We don’t know. But we do know that somewhere, somewhere in the middle of nowhere, he had to rest and fell asleep and had a dream that has captured the imagination of countless people through the ages. A ladder. With angels. And the angels moved up and down. And heaven and earth were connected. And God was there.

I don’t know what your dreams are as you make your way through life. I might guess I suppose – there will be people here who do dream of the lottery win and riches and wealth being theirs. There will be others who dream of academic success. Or to climb another step up their workplace ladder. Or for a child. Or for a spouse with lovely eyes.

When two or three are gathered together there are many dreams amongst them.

And some may have loftier dreams that are not just about themselves. A dream of a calmer and more rational politics to re-emerge from our current chaos. A dream of safety for those who are beloved but in danger, far, far away. A dream of a world that can recover from our climate vandalism and be a nourishing and safe place for all of God’s children.

Such is the stuff that dreams are made on.

But not Jacob.

His dream is one of those that seems to come from outside himself.

In the turmoil of his journey to satisfy his father’s desire for grandweans, he stops and rests and to his considerable surprise, God is there.

I don’t know exactly what the dreams of those who laid the foundation stone of this place were.

They were surely seeking a place to worship safely. They were surely seeking a place to worship magnificently. They were surely seeking a place to know God and from which they could make God known.

Their exact dreams I cannot quite know. But I know that God was already there.

As it happens, I also do not know exactly where the foundation stone is that was laid to mark the beginnings of this place.

We know it was laid with some ceremony but try as we might, we can’t find it.

(One theory is that this pulpit may have been built in front of it and if so I may be standing more or less on top of it).

But surely those who laid it brought all their dreams and turned them into prayers that day.

I don’t know what they dreamed of. But I know that God was with them.

I don’t know what those who come after us will dream. But I know that God will be with them.

And I don’t know all of your dreams and hopes and desires. But I know that God is with you today.

Today on this dedication Sunday, we celebrate this place, giving thanks for all who built it for those who have kept it and for those who have loved it through time.

This is a place that has been the place of so many thousands of people coming and going through life.
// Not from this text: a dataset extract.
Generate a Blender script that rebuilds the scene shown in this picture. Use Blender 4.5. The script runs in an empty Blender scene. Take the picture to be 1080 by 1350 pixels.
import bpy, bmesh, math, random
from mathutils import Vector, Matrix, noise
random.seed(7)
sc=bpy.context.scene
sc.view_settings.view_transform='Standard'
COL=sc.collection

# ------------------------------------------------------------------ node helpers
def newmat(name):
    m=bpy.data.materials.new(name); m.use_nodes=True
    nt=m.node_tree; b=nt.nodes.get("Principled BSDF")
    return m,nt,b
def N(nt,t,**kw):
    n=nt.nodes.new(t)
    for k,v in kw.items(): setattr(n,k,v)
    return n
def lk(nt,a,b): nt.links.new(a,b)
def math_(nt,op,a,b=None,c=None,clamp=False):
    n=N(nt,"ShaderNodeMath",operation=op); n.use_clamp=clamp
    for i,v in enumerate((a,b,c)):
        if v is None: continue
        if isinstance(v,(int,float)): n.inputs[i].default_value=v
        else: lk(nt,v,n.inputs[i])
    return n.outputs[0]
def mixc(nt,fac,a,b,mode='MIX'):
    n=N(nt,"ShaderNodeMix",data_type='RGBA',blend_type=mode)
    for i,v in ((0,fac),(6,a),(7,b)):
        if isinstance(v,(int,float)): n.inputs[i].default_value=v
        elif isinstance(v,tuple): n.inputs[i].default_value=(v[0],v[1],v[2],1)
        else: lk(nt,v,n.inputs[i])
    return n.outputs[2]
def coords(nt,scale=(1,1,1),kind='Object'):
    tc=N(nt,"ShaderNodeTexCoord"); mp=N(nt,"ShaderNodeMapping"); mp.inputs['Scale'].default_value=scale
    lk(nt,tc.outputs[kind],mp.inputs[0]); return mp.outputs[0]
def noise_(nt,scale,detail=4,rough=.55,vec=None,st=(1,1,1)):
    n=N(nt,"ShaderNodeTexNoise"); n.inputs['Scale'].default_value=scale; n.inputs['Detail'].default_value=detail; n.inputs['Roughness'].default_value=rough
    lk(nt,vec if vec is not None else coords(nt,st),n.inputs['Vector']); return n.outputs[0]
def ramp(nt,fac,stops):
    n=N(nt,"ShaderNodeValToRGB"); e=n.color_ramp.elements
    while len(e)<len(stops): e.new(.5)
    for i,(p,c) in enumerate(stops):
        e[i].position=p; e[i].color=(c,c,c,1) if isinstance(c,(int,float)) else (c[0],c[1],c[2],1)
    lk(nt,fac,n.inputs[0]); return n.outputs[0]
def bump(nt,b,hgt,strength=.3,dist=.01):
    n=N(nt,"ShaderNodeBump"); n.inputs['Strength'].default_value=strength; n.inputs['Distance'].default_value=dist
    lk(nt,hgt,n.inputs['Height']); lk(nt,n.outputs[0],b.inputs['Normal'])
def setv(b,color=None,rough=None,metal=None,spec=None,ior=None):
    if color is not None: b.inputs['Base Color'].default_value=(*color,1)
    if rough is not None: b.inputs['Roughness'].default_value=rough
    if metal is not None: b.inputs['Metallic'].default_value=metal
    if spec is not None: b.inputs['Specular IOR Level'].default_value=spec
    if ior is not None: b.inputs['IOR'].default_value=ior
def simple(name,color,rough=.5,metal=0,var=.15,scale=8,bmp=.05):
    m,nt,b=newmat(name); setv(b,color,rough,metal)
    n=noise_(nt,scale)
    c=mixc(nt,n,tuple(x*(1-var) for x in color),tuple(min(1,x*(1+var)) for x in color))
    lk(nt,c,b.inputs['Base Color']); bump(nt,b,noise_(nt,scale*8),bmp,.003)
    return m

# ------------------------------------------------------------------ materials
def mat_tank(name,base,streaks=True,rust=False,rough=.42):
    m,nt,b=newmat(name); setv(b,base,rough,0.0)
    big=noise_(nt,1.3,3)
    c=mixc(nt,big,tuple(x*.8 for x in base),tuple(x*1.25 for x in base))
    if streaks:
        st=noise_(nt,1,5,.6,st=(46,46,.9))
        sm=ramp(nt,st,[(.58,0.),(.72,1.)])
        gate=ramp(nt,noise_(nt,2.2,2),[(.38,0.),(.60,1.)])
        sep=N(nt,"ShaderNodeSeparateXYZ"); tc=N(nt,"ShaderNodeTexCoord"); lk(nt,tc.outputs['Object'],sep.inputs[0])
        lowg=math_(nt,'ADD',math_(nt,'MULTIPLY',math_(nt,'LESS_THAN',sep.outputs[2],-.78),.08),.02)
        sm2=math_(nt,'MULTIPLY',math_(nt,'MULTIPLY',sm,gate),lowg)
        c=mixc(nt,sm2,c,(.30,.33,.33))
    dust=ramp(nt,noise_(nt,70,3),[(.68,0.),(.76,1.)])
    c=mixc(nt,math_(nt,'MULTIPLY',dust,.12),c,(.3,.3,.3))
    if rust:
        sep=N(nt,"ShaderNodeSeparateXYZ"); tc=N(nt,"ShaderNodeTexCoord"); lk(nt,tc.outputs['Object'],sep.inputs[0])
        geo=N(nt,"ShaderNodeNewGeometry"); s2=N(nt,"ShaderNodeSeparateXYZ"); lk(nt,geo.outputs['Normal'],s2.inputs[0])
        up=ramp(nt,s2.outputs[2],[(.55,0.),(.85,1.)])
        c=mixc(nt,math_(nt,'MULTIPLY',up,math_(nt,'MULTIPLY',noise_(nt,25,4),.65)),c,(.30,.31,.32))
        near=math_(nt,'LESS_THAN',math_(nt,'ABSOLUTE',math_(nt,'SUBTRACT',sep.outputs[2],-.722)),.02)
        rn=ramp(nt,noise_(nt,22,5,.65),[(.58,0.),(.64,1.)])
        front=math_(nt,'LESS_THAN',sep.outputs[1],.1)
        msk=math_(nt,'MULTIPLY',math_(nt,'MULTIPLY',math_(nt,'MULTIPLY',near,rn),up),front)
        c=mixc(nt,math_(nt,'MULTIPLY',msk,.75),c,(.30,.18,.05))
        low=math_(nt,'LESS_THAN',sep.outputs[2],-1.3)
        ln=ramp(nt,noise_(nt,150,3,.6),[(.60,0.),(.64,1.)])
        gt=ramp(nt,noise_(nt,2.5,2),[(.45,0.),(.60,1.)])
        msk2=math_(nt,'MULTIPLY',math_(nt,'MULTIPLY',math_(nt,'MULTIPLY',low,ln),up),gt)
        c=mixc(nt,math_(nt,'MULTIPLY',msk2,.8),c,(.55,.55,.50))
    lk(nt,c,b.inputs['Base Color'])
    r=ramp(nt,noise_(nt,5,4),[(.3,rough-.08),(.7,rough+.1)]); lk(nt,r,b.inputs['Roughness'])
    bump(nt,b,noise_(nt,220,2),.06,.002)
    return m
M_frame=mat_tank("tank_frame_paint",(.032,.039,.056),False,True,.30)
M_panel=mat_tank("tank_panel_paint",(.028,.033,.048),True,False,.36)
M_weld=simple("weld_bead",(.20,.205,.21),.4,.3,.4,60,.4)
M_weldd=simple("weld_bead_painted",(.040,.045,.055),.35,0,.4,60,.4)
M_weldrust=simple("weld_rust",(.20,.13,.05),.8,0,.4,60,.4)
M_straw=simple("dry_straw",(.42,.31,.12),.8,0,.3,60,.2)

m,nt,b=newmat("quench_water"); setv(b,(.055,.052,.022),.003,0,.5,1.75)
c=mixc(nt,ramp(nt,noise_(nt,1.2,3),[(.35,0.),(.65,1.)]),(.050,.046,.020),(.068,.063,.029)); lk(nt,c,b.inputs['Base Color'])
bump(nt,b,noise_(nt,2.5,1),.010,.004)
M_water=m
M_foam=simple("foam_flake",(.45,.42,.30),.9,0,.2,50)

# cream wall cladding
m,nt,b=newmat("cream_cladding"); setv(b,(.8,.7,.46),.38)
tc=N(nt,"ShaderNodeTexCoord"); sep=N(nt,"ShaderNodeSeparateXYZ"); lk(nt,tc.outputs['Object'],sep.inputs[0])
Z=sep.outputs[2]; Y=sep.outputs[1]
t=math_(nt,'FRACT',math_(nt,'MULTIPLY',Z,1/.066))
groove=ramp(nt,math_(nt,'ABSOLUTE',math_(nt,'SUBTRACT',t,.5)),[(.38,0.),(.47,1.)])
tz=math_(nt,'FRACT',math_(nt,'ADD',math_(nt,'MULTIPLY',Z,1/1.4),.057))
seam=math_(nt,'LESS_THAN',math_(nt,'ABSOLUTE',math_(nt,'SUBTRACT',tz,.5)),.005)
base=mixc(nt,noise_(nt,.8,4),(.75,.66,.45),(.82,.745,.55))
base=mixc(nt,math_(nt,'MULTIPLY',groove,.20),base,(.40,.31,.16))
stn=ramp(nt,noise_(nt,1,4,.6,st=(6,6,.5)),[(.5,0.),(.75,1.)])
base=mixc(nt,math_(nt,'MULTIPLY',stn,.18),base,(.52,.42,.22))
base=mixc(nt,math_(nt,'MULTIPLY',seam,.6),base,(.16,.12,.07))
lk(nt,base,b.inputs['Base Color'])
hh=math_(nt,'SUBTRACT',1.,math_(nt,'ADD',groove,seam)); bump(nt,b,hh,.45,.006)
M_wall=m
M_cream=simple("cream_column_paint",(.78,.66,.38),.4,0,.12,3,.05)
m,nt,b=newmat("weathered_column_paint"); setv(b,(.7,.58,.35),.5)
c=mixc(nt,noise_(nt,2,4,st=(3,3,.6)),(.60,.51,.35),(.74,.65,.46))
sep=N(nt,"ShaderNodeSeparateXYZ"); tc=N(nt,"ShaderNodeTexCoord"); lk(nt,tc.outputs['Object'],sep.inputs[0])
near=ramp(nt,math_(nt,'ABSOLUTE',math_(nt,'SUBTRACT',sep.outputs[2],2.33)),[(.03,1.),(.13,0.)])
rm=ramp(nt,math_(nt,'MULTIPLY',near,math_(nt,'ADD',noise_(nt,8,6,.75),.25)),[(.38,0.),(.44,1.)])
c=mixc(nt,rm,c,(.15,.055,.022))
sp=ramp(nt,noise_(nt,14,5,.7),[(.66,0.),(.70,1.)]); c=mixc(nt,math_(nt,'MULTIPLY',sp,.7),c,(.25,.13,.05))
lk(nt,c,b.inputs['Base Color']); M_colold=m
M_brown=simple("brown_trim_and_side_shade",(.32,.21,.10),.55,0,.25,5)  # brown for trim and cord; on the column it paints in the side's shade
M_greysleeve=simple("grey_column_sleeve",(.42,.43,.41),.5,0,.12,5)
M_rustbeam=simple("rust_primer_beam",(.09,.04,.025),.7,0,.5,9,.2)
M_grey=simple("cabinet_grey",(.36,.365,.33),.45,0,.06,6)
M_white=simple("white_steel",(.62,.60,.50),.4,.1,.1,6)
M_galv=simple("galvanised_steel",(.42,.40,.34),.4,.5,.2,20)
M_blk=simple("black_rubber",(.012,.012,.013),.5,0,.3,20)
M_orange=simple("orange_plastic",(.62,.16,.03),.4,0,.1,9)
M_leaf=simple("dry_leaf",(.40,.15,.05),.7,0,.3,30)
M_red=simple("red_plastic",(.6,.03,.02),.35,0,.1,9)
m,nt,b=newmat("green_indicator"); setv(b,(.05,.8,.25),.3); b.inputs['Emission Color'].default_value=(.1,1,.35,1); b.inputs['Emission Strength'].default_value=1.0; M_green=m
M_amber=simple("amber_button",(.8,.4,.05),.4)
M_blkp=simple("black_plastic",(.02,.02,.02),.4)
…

Some for a fleeting moment. Some for a lifetime.

But finding in this place that Jacob’s dream is kept alive and is shared by a living, loving, open, inclusive and welcoming community at this point in time who believe that God is here, right here and ready to share love and blessing with those who scarcely dare suspect that might ever be true.

Jacob’s dream of the ladder is sometimes criticised these days. It seems to suggest a universe in which heaven is up there and the earth down here and a separation of all that is earthly from all that is holy.

And that notion of having to climb up the ladder to heaven rung by rung – that seems to suggest superhuman effort needed to find God.

But no. Read it again.

The point of the dream is that one little line that gets so overlooked. In the middle of the dream Jacob sees a ladder stretching from earth to heaven but finds that God is standing beside him.

It isn’t that we have to push the angels out of the way and haul ourselves up to heaven.

It is that God has come down that ladder. God is already here. And we are already loved.

How awesome is this place said Jacob.

How awesome is this place, say I, as I look around me today.

This is none other than the house of God. This is the gate of heaven.